O artigo dos três investigadores tem estado a abalar o meio
académico e Herndon pensa mesmo alargar o seu trabalho e torná-lo na sua tese
de doutoramento.
O erro de Rogoff e Reinhart
Em 2010, Rogoff e Reinhart publicaram um artigo, intitulado
“Crescimento em tempo de dívida”, que sustentava que países com uma dívida
pública acima dos 90% do PIB tem um crescimento muito inferior comparativamente
com os países onde o valor da dívida não é tão elevado.
O estudo dos dois economistas é uma das teorias centrais na
fundamentação teórica das políticas de austeridade para a estabilização do
endividamento público.
Para chegarem a tal conclusão, os dois economistas utilizaram
estatísticas de vários países, relativas ao período entre 1946 e 2009.
Primeiro sozinho e mais tarde em conjunto com Pollin e Ash,
Herdon descobriu várias fragilidades no estudo “Crescimento em tempo de
dívida”, que se podem dividir em três grupos: selecção de dados, ponderação do
peso e códigos de Excel.
De acordo com os três investigadores, foram excluídos da
análise anos em que dívidas acima de 90% conviveram com crescimentos sólidos:
Austrália (1946-1950), Nova Zelândia (1946-1949) e Canadá (1946-1950). Outro
dos equívocos prende-se com a ponderação do peso, ou seja, observações
diferentes têm o mesmo peso. Por exemplo, o Reino Unido teve um crescimento
médio de 2,4% durante 19 anos com uma dívida superior a 90%. Rogoff e Reinhart
deixaram ainda de fora no estudo cinco países com uma dívida superior a 90%, o
que se deve a um erro na fórmula de Excel.
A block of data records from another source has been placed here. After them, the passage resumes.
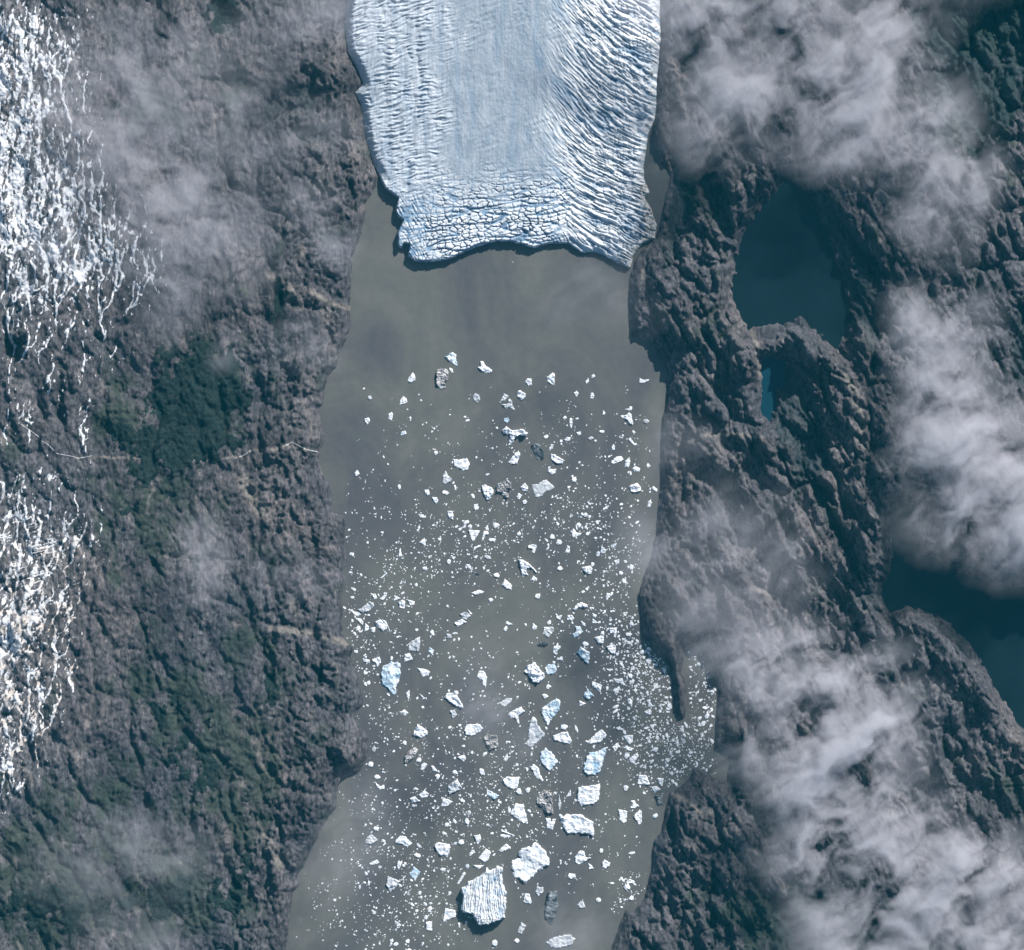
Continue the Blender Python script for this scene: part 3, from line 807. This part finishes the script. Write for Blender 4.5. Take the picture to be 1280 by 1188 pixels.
tile(660, 1060, T9, """
w|0|450,325 470,290 540,300 540,355|
c|2.5|225,505 330,490 350,660 280,870 245,885 180,760|long dark debris-black berg
p|1.5|200,1080 300,1020 480,985 540,1040 500,1110 320,1155 240,1120|pale flaky berg at the bottom
w|1|1115,400 1160,355 1220,380 1210,405 1150,410|
p|0|560,650 625,590 655,680 600,695|
""")
tile(380, 1039, T8, """
p|2|835,450 960,500 905,575 860,608 815,535|grey triangular berg low on the left
b|1|1085,350 1160,405 1105,500 1045,420 1075,400|
w|0|1215,905 1276,900 1276,995 1220,995|
""")
SMALL = []   # x, y, w, h, kind
def small(ox, oy, sc, txt):
    for q in txt.split():
        v = q.split(','); a = float(v[4]) if len(v) > 4 else rnd.uniform(-35, 35)
        SMALL.append((ox + float(v[0]) / sc, oy + float(v[1]) / sc, float(v[2]) / sc, float(v[3]) / sc, a))
small(420, 400, T8, "390,575,30,45 525,650,40,45 338,778,45,45 388,765,20,45 655,265,24,24 655,358,45,40 725,133,26,16 800,190,28,22 427,1085,24,24 1180,1100,45,35")
small(560, 420, T8, "430,290,20,20 885,780,40,25 550,432,35,30 540,508,28,22 350,803,32,30 980,690,50,35 320,868,45,30 65,940,50,35 1142,930,30,35 885,965,40,30 980,1005,55,40 710,430,32,16")
small(680, 440, T8, "570,330,35,30 450,590,30,30 565,528,60,22,0 1000,475,30,25 990,510,28,35 1022,520,30,35 998,565,35,50 1110,478,35,18 943,640,35,30 1018,690,55,50 1140,660,20,45 467,860,45,45 785,875,35,30 505,1030,35,35 430,1115,30,55 765,1150,40,35 1010,1055,35,45 915,1165,80,45,0 185,770,28,30")
small(420, 540, T8, "265,292,30,40 208,412,50,55 885,320,35,35 850,330,36,16,-20 993,210,40,50 1073,130,35,22 630,550,35,60,0 1090,605,70,40,10 1245,560,35,45 1215,450,30,45 248,938,50,32 128,935,25,40 940,995,50,30 375,1050,32,30 510,1105,45,30 195,1118,40,40 835,1038,50,30 1020,1025,30,30 1090,1028,30,55 1138,1052,30,50 1070,1085,40,45")
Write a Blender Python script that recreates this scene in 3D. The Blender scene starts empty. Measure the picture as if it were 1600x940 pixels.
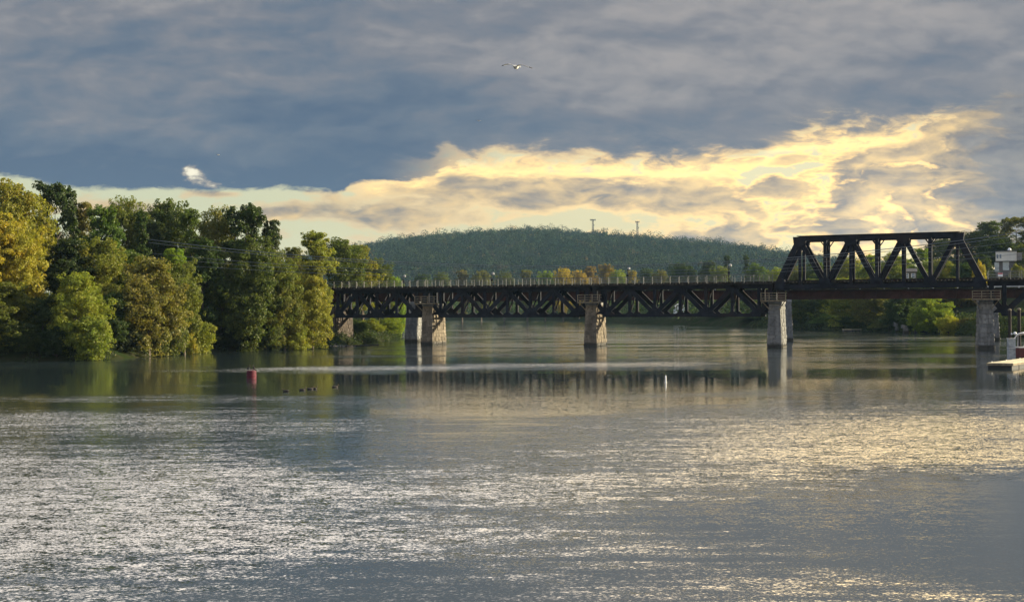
import bpy, math, random
import numpy as np
from math import radians, sin, cos, tan, atan, pi, sqrt
from mathutils import Vector, Matrix

SC = bpy.context.scene
COL = SC.collection
CAM_H = 5.7          # eye height above the water
FPX = 2200.0         # focal length in photo pixels (photo 1600 wide)
ROLL = 0.0052        # the photo leans slightly

# ---------------------------------------------------------------- camera
cd = bpy.data.cameras.new('camera')
cd.sensor_width = 36.0
cd.lens = 36.0 * FPX / 1600.0
cd.clip_start = 0.5
cd.clip_end = 12000
cam = bpy.data.objects.new('camera', cd)
COL.objects.link(cam)
cam.location = (0, 0, CAM_H)
_pitch = math.atan(15.0 / FPX)
cam.rotation_euler = (Matrix.Rotation(pi / 2 + _pitch, 3, 'X') @ Matrix.Rotation(-ROLL, 3, 'Z')).to_euler()
SC.camera = cam


def at(px, py, Y):
    """photo pixel + distance -> world point"""
    yu = py + ROLL * (px - 800)
    return Vector(((px - 800) / FPX * Y, Y, CAM_H + (485 - yu) / FPX * Y))


def on_water(px, py):
    yu = py + ROLL * (px - 800)
    Y = FPX * CAM_H / (yu - 485)
    return Vector(((px - 800) / FPX * Y, Y, 0))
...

Os dois economistas reconheceram já o erro na fórmula de
cálculo, reiterando, no entanto, que continua a haver uma relação entre a
dívida pública elevada e o baixo crescimento económico.
“É preocupante que tal
erro tenha sido incluído num dos nossos artigos, apesar dos nossos esforços
constantes e do nosso cuidado”, afirmam Rogoff e Reinhart num comunicado de
resposta à descoberta do erro. “Não acreditamos, no entanto, que este
lamentável deslize afecte de forma significativa a teoria central do artigo ou
do nosso trabalho posterior”, asseveram os economistas.
“Crescimento em tempo de
dívida” foi utilizado como base para trabalhos posteriores, nomeadamente o
artigo “Sobreendividamento: passado e presente”, escrito ainda com Vincent
Reinhart, no qual os economistas aprofundam o trabalho anterior.
“Concluímos que elevados
níveis de endividamento, da ordem de 90% do PIB, constituem um travão a longo
prazo para o crescimento, uma situação que pode durar 20 anos ou mesmo mais. Os
custos acumulados são impressionantes. Desde 1800, as fases de sobreendividamento
duram em média 23 anos e estão associadas a uma taxa de crescimento inferior em
mais de um ponto percentual à taxa de crescimento das fases de menor
endividamento. Dito de outra forma, após 25 anos de sobreendividamento, as
receitas de um país são 25% inferiores ao que obteriam se a taxa de crescimento
não tivesse sido perturbada”, sintetizava Rogoff num texto para o Project
Syndicate.
Rogoff e Reinhart leccionam actualmente em Harvard e já
trabalham para o Fundo Monetário Internacional, onde ocuparam altos cargos.
Antes, Rogoff foi economista-chefe no banco de investimento Bear Stearns. Já
Reinhart trabalhou para a Fed, passando antes por Yale e pelo MIT".